§ **EXERCISE BRIEF**:
Reproduce the lines from the one bearing "Model this scene in Blender with a Python script. The" through the one bearing "COL = SC.collection", inclusive. Copy them exactly; include no other line.

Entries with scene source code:
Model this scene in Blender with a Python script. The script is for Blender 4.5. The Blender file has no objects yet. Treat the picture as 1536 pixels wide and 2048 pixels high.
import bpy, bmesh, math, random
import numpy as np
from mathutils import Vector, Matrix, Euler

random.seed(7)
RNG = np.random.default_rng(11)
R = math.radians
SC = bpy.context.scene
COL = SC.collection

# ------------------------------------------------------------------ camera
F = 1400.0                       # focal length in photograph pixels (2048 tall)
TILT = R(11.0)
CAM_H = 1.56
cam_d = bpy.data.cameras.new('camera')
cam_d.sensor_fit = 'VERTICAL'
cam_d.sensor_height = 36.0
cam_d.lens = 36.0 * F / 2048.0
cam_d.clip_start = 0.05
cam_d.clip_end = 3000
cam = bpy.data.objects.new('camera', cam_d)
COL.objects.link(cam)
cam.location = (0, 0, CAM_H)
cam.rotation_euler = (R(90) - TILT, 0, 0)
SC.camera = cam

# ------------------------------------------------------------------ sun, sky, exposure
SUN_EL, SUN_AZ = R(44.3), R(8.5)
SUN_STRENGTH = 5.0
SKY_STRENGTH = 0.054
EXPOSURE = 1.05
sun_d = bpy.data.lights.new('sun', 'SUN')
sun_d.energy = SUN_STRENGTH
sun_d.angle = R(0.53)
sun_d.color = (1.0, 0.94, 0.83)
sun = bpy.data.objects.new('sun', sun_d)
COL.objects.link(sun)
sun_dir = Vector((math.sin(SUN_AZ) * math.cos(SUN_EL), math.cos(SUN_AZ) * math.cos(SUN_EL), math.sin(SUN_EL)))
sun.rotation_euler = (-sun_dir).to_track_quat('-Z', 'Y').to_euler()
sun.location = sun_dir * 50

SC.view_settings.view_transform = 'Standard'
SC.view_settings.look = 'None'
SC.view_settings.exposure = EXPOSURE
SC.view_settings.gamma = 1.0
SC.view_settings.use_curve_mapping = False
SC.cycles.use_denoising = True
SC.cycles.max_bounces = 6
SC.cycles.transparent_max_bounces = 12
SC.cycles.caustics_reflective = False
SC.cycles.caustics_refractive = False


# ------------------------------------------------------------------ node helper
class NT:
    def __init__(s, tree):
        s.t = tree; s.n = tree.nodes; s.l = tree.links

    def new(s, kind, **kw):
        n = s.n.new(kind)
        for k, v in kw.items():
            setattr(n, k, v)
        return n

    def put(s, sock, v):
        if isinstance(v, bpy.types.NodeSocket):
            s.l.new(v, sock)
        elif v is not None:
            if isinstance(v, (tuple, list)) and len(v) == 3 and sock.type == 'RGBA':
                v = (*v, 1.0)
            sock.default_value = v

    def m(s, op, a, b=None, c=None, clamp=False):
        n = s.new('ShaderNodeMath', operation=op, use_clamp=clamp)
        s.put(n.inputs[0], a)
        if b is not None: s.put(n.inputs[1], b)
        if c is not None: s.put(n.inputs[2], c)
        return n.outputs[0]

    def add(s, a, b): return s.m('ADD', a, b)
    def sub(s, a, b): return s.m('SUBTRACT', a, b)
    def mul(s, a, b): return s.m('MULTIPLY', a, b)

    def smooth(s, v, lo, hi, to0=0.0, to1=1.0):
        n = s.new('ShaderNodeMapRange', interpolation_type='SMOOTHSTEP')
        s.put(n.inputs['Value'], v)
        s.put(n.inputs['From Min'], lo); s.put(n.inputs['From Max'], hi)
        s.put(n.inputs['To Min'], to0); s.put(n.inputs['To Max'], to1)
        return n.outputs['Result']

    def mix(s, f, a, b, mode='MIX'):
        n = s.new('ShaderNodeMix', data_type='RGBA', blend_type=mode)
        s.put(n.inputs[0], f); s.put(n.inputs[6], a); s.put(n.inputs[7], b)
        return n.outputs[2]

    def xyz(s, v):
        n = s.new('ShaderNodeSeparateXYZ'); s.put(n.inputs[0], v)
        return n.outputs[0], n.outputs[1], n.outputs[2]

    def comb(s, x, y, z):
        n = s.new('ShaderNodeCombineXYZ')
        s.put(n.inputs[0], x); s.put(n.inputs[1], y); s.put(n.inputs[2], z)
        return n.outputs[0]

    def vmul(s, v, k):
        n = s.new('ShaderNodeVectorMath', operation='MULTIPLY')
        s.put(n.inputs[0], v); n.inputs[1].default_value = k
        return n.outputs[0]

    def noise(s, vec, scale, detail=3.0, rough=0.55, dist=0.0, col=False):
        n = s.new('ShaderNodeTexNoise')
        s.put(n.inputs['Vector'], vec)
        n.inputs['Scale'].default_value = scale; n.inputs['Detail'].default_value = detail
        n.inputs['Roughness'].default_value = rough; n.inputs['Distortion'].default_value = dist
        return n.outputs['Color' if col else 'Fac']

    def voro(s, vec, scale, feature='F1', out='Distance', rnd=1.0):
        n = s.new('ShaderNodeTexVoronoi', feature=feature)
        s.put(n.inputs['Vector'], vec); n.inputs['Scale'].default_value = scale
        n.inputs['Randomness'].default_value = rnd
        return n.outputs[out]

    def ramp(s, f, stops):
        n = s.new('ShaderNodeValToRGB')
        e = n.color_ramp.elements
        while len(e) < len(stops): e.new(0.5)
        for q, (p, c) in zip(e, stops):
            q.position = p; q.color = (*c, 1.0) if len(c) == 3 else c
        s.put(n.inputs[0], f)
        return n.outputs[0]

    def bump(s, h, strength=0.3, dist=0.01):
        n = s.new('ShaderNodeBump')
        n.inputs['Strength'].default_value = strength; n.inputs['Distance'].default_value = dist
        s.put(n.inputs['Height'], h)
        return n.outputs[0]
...
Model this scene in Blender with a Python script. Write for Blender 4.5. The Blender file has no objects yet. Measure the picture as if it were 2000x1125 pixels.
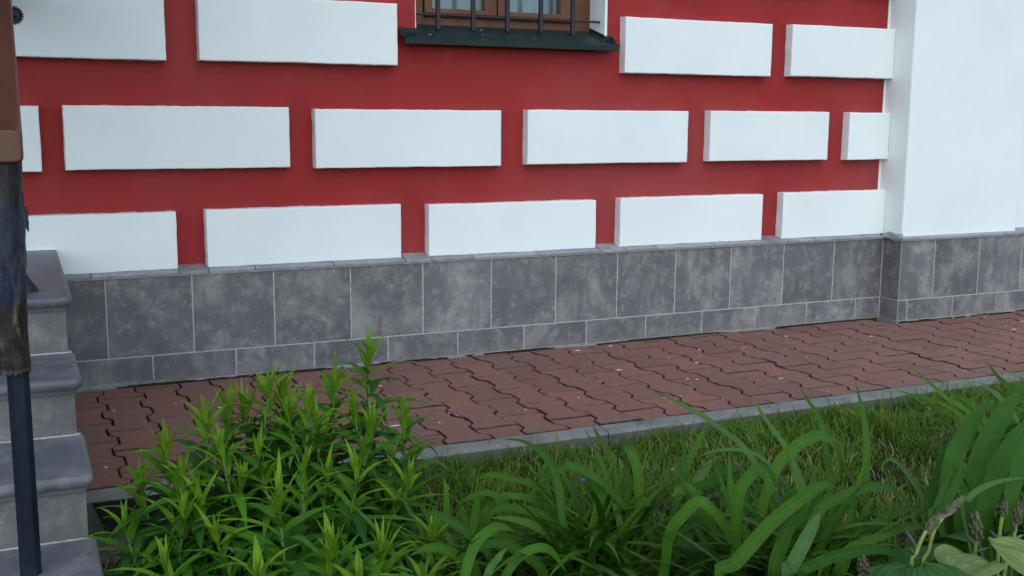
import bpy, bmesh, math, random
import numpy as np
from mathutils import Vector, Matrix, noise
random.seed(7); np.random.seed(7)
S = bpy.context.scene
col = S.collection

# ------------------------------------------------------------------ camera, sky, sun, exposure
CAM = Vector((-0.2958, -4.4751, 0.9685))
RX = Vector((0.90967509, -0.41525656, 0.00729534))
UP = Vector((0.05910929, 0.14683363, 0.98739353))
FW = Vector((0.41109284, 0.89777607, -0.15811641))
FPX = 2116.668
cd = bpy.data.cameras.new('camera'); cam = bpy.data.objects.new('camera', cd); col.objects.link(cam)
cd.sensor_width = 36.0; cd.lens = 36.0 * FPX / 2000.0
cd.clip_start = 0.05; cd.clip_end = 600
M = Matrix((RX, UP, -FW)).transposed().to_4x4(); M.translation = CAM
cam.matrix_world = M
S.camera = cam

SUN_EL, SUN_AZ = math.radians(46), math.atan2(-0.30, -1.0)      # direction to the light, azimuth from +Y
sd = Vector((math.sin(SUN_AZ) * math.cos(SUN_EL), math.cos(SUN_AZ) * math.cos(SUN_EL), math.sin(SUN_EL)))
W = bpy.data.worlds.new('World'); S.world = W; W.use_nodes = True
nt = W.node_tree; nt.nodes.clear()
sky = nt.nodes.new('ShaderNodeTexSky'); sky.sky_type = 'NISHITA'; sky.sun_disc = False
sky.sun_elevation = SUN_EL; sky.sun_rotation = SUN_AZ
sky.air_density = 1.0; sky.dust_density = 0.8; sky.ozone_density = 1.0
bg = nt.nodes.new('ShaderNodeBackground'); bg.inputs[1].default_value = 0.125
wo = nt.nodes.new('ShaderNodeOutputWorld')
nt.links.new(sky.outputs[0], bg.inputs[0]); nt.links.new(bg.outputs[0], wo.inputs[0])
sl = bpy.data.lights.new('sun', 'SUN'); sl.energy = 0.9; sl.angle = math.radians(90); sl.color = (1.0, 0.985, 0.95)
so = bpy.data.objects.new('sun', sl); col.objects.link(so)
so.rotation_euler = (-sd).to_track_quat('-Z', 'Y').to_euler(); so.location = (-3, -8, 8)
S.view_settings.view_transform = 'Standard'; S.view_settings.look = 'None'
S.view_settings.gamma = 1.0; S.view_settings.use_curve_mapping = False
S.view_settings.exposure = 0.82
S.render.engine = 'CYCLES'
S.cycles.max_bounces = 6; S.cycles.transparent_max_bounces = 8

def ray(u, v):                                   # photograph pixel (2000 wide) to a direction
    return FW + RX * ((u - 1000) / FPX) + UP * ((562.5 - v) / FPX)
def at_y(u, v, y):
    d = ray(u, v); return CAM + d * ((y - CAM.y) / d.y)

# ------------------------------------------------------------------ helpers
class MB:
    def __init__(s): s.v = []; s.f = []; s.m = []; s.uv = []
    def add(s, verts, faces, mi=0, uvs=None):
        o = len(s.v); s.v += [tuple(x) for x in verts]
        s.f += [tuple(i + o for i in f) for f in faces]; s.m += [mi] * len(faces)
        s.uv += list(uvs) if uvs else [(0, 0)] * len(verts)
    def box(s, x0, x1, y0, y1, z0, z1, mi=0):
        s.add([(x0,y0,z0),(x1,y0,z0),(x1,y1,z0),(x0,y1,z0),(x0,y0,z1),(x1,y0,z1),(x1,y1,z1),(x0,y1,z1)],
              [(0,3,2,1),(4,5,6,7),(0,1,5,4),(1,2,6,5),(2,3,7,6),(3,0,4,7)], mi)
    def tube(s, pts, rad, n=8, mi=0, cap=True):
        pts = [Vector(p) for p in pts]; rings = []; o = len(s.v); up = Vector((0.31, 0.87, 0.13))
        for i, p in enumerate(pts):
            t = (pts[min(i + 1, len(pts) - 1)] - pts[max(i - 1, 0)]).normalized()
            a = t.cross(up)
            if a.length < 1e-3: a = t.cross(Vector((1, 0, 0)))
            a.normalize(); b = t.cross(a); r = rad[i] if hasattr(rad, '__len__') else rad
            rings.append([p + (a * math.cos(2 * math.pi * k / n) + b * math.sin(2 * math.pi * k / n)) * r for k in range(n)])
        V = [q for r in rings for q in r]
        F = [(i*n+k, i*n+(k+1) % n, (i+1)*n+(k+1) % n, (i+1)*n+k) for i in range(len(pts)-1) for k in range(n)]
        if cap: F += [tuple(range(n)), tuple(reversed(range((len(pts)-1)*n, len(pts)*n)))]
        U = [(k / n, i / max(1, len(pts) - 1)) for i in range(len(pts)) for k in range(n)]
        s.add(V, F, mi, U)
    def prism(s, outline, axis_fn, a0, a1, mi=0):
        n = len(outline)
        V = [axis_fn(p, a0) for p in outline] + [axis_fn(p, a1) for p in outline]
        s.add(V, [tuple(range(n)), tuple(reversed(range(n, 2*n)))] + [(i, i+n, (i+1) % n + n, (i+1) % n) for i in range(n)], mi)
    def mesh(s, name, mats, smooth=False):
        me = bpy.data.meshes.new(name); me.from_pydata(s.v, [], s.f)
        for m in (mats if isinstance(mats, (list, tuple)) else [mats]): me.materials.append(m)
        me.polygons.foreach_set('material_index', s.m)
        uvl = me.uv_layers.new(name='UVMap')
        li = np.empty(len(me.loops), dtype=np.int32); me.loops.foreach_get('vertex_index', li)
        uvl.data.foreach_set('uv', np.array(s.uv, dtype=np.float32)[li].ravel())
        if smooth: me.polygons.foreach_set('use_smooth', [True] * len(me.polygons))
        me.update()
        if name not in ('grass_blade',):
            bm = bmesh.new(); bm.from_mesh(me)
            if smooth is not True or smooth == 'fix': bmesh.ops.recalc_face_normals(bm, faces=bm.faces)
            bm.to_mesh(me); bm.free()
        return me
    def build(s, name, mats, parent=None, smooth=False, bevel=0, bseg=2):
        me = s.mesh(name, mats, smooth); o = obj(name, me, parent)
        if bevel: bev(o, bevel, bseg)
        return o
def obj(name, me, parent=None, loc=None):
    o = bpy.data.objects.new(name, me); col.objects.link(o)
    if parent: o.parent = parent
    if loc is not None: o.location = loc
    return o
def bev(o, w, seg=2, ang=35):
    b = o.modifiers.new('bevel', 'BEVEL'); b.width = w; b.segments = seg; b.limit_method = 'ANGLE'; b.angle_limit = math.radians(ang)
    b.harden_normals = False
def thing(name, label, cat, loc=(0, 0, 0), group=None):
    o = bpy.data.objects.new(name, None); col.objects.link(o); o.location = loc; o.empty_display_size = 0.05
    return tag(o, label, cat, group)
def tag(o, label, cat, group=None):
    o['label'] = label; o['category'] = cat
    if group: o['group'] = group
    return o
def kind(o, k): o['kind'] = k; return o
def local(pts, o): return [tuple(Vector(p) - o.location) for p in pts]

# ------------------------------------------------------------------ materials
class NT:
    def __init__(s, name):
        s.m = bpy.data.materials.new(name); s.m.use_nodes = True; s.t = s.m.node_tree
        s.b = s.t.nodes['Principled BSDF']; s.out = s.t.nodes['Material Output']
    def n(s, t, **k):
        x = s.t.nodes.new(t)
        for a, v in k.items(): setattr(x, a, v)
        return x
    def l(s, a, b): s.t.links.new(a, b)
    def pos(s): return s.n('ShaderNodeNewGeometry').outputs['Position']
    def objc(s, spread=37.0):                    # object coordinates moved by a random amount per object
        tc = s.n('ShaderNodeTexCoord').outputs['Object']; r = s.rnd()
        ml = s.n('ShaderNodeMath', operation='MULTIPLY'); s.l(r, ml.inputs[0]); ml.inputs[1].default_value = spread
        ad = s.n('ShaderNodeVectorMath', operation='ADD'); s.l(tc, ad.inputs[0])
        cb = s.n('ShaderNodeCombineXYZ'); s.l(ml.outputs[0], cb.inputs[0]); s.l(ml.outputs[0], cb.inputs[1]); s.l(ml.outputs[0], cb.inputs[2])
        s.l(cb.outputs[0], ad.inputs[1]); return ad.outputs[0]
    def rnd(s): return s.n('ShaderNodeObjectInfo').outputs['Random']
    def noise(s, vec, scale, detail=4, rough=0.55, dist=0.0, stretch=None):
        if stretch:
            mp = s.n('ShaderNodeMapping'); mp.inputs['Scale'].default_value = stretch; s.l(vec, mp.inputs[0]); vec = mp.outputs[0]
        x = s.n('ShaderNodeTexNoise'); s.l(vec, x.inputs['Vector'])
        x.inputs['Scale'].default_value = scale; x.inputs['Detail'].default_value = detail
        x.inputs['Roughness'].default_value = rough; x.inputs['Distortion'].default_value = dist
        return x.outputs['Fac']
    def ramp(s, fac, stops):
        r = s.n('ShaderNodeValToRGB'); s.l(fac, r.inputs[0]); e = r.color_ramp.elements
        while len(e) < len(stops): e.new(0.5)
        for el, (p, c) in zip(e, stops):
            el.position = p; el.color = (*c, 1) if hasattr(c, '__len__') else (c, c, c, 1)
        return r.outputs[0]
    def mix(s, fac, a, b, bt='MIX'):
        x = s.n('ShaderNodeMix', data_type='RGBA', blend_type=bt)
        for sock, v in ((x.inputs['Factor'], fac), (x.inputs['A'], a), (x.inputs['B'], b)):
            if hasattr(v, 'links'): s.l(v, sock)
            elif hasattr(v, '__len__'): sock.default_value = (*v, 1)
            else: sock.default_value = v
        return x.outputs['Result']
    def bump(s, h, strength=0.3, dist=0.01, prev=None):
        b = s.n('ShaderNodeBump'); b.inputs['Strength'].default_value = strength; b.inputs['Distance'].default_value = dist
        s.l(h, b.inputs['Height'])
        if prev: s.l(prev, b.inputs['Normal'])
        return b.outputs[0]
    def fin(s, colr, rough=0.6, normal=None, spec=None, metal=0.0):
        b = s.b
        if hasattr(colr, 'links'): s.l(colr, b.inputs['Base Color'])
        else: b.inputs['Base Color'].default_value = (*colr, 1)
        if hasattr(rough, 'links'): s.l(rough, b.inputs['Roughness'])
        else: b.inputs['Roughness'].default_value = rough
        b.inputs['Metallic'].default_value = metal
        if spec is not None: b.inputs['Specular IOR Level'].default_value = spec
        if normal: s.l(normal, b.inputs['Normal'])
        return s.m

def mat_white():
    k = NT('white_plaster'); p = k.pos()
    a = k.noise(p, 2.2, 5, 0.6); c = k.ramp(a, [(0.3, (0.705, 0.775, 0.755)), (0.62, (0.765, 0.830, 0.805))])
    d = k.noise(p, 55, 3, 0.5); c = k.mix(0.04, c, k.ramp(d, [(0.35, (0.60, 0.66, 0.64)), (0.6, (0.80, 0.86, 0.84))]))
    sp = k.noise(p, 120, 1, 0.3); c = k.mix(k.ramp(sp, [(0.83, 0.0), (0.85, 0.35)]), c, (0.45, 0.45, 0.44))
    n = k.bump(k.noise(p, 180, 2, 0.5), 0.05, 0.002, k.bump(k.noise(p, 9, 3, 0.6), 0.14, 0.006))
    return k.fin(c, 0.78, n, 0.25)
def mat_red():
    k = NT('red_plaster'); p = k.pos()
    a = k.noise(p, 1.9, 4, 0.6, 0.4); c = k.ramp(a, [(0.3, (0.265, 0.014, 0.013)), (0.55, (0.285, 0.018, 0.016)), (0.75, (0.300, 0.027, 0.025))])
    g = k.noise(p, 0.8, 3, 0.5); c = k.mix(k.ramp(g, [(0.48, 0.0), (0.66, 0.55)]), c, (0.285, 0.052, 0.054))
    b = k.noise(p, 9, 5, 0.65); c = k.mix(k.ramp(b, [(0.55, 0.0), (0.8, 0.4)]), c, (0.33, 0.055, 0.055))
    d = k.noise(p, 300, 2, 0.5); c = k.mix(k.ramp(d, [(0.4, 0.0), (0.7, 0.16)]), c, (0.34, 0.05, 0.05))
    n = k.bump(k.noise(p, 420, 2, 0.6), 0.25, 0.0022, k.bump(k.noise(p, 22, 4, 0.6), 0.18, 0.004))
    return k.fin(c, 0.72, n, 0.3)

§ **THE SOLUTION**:
Model this scene in Blender with a Python script. The script is for Blender 4.5. The Blender file has no objects yet. Treat the picture as 1536 pixels wide and 2048 pixels high.
import bpy, bmesh, math, random
import numpy as np
from mathutils import Vector, Matrix, Euler

random.seed(7)
RNG = np.random.default_rng(11)
R = math.radians
SC = bpy.context.scene
COL = SC.collection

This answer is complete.